3/01/2013

El miedo


    Recuerdo la primera vez que vi un pescado en la nevera. En el pasillo del mercado un lugar mínimo exponía, como yo los cuadros de ciertos cómics en mi habitación, cabezas de cerdo colgando de unos ganchos en el techo, pollos recién sacrificados, conejos despanzurrados boca arriba. Y justo en la esquina, a mi derecha, custodiado por trozos de jamón y quesos,  sobre un nicho de hielo granizado estaba él, inmenso, con los ojos abiertos y la boca no cerrada por completo.
    El pescado parecía estar vivo aunque yo intuía que era imposible.
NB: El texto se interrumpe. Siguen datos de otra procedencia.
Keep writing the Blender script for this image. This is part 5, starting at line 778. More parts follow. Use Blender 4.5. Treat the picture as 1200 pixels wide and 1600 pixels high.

Sin embargo ahí lo veía, como recién salido del agua y listo para saltar de su cama antártica y masticarme, engullirme, hacerme presa de esas fauces sembradas de cuchillos como los que mi madre guardaba en la cocina. Yo sabía que no podía estar vivo, claro, aunque tampoco juraría que estaba muerto. Semejante incertidumbre, inasible para mi entendimiento, me convertía en el niño más asustado de este mundo.
    El pescado no dejaba de mirarme. Sus ojos abiertos, opacos, únicamente se ocupaban de mí, de mí y de nadie más. Darme cuenta de que yo colmaba el interés de aquel monstruo hacía que un frío helado me recorriera hasta las uñas. Mientras mi madre pedía queso, un poco de carne, salchichón o cosas así, yo me movía de un lado a otro, de un extremo a otro del congelador para descubrir con pánico que, me ubicara donde me ubicara, en cualquier punto de ese cuadrado minúsculo que implicaba aquel abasto el pescado siempre estaba viéndome: sus ojos abiertos me seguían, absortos, con ese brillo mate en la pupila que me recordaba a ciertos seres de ultratumba en las películas de horror vistas casi siempre a escondidas.
    Nada produjo tantas pesadillas como ese animal medio vivo o medio muerto escudriñándome desde su abismo en el refrigerador. Nada pudo quitarme el habla o entrecortarme la respiración al despertar sudoroso a media noche más que esa bestia dispuesta a devorarme. Ni las brujas de los cuentos, ni los fantasmas que vi en series de t.v. al deslizarme sigiloso hasta la sala cuando el resto roncaba a pierna suelta, ni las historias de Allan Poe que empecé a leer en la biblioteca de la escuela. Nada. El miedo palpable, hecho materia y escamas, el miedo en su estado puro era el pescado de ojos abiertos y dientes puntiagudos que acechaba mis pasos a lo largo de la tienda.
    Llegué a soñar mil veces con ese ser venido quién sabe de dónde. Al intentar dormir, al meterme a la cama, sentía que debajo navegaba el bicho con la boca semiabierta. Imaginaba que de un momento a otro rozaría sus aletas contra mí, prueba suficiente de que andaba a un palmo de mi cuerpo, a esas alturas convertido en una masa temblorosa. Sus ojos descubrirían mi escondite, me adivinarían debajo de las sábanas, hallándome por fin, condenándome a la perdición.
    Luego de bastantes años, en estos días pasé otra vez por el negocio de Don Pipo, el dueño, un  italiano calvo y barrigón que gesticulaba hasta con los codos. Todo ocupaba su lugar. La nevera, el olor inconfundible del local,  los pollos descuartizados, los cerdos colgados de esos ganchos, los conejos abiertos, acostados panza arriba y el pescado, el pescado ahí con su mirada sin tiempo ni memoria, observando, con los ojos abiertos hurgando vaya uno a saber qué.

1 comentario:

Antolín Martínez dijo...

¡Ja, ja! ¡Ni siquiera Allan Poe pudo competir con el pescado!